Hürriyet gazetesinde yer alan habere göre; söz konusu yaptırımların AB ülkelerinin bir üst limit koymamaları halinde enerji piyasaları için ciddi manada yıkıcı olacağı düşünülüyor. Geçtiğimiz hafta varil başına 62 dolarlık bir limit tartışılırken; Polonya, Estonya ve Litvanya bu görüşü reddetmişti. Son yapılan açıklamada ise 60 dolar seviyesinde uzlaşmaya varıldığı belirtilmişti.

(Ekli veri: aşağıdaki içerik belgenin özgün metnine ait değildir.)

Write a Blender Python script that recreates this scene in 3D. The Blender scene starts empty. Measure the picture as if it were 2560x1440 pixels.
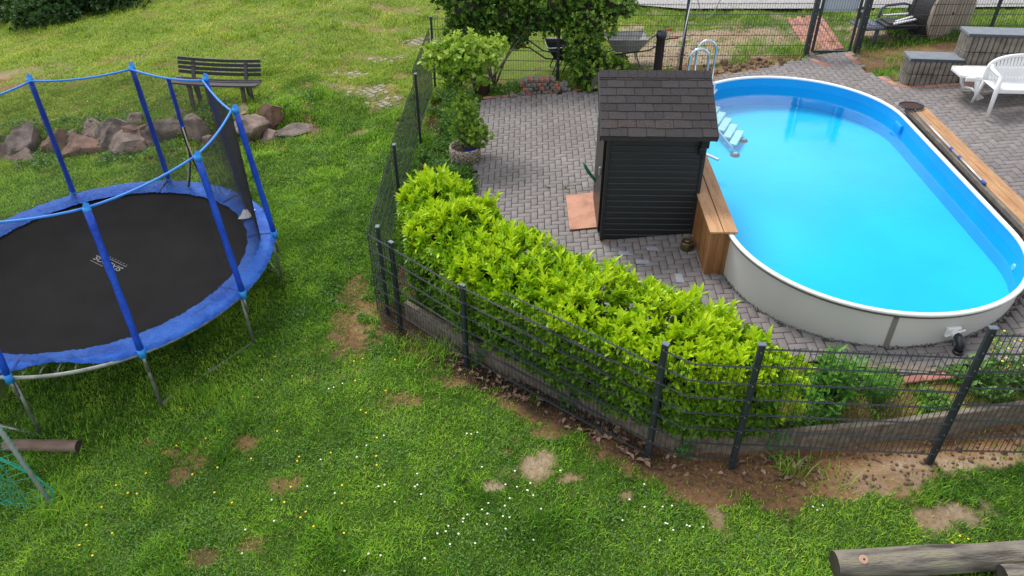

Hindistan ve Çin’in ise yeni dönemde kilit rol oynaması bekleniyor. Hindistan Petrol Bakanı Shri Hardeep S Puri CNBC’ye eylül ayında yaptığı açıklamada, Rusya dahil herhangi bir yerden petrol alımına devam edeceklerini açıklamıştı. G7 ülkeleri Rus petrolüne sınır getirme konusunda çalışmalarını sürdürürken, AB Enerji Politikaları Şefi Kadri Simson, Çin ve Hindistan’ın da bu konuda desteğini almayı umduklarını söylemişti. Her iki ülke Ukrayna’nın işgalinden bu yana Rusya’nın sunduğu indirimli fiyatlardan sonuna kadar yararlanırken; Ukrayna’nın iki ülke için de büyük bir öneme sahip olmaması nedeniyle gönüllü olarak bu adımı atmalarının mümkün olmayacağı düşünülüyor. Rusya’nın Çin’e yaptığı petrol sevkiyatının geçtiğimiz ocak ve ekim ayları arasında yüzde 9.5 oranında artarak 528 milyon varile ulaştığı belirtiliyor. Çin’in Suudi Arabistan’dan petrol ithalatının ise 541 milyon varil olduğu kaydediliyor.
2 MİLYON VARİL
Uluslararası Enerji Ajansı Başkanı Fatih Birol Reuters’a yaptığı açıklamada, söz konusu kısıtlamalar nedeniyle Rusya’nın günlük petrol üretimini 2023’ün ilk çeyreğinin sonuna kadar 2 milyon varile kadar düşüreceği açıklamasını yapmıştı. Greenpeace’ten yapılan çağrıda ise Rus petrolüne uygulanacak yasakla birlikte, Avrupa’da petrole bağımlılığın azaltılması için yeni önlemler alınması gerekliliğine dikkat çekildi.